Foi preciso uma avalanche de revelações sobre toda sorte de prevaricações seguida de uma vigorosa reação da opinião pública para que, finalmente, na semana passada, os deputados dessem sinal de que não vivem em Marte. Na terça-feira, numa tensa reunião a portas fechadas, depois de ainda tentarem pôr a culpa na imprensa e na opinião pública, os líderes da Câmara dos Deputados anunciaram o fim da farra com as passagens aéreas pagas pelo contribuinte. A partir de agora, os senhores deputados estão proibidos de usar dinheiro público para custear viagens de namorada, esposa, filhos, amigos, seja no Brasil ou ao exterior. O presidente da Câmara, Michel Temer, assinou um ato limitando o uso das passagens a parlamentares e assessores. A decisão merece tímidos aplausos. A Câmara manteve, por razões que agridem as leis da física, a cota de passagens aéreas para os deputados do Distrito Federal. Também anistiou os parlamentares que embarcaram na farra. Apesar da natureza estritamente pragmática do ato da Câmara, cuja origem se encontra no instinto de preservação política dos parlamentares, e não em qualquer vestígio de preocupação republicana, a proibição é um bom sinal. Um sinal de que ainda existe uma réstia de vínculo entre a vontade dos eleitores e as atitudes de seus representantes.

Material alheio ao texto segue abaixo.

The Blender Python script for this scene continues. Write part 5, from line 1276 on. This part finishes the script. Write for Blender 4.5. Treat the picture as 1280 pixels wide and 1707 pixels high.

Nenhum deputado ilustra com mais nitidez a força desse pequeno vínculo do que o pernambucano Silvio Costa, do PMN, um daqueles micropartidos que habitam as beiradas da Câmara. Nas últimas semanas, desde que a imprensa começou a revelar a nova safra de pilantragens dos deputados, Silvio Costa emergiu como o Dom Quixote do baixo clero, provando o valor do seu braço na defesa incondicional dos privilégios de seus pares. Depois de ser hostilizado em Pernambuco, resolveu mudar o comportamento e apoiar as restrições anunciadas. Diz que está arrependido: "Eu estava falando com o meu coração, mas percebi que fiz besteira". Prometendo não fazer mais besteiras, a cúpula da Câmara montou uma comissão para estudar cortes adicionais nas despesas da Casa. Um grupo de parlamentares ficou encarregado de entregar resultados em um mês. À primeira vista, a medida pode parecer louvável, mas é preciso cautela.

Em Brasília, quando alguém fala em coisas como "montar uma comissão" para "estudar o assunto", é grande a chance de não dar em nada. Designou-se como chefe dessa comissão o deputado tucano Rafael Guerra, de Minas Gerais, primeiro-secretário da Câmara – uma espécie de síndico da Casa. Ele garante que a comissão não é apenas fumaça e espelho para iludir a plateia: "Vamos propor redução de gastos e transparência total". Uma das propostas que encabeçam a pauta é o aumento do salário dos deputados, que passaria dos atuais 16 500 para 24 500 reais, como forma de compensar as perdas com o corte de "extras", entre as quais as cotas de passagens e as verbas de gabinete. A promessa de discutir o reajuste foi uma forma de aplacar os ânimos dos parlamentares do chamado baixo clero – uma turma nanica que já consegue confundir-se com a imagem do próprio Congresso. São pequenos avanços rumo à moralidade e à racionalidade e já quase podemos dizer a eles: bem-vindos ao planeta Terra!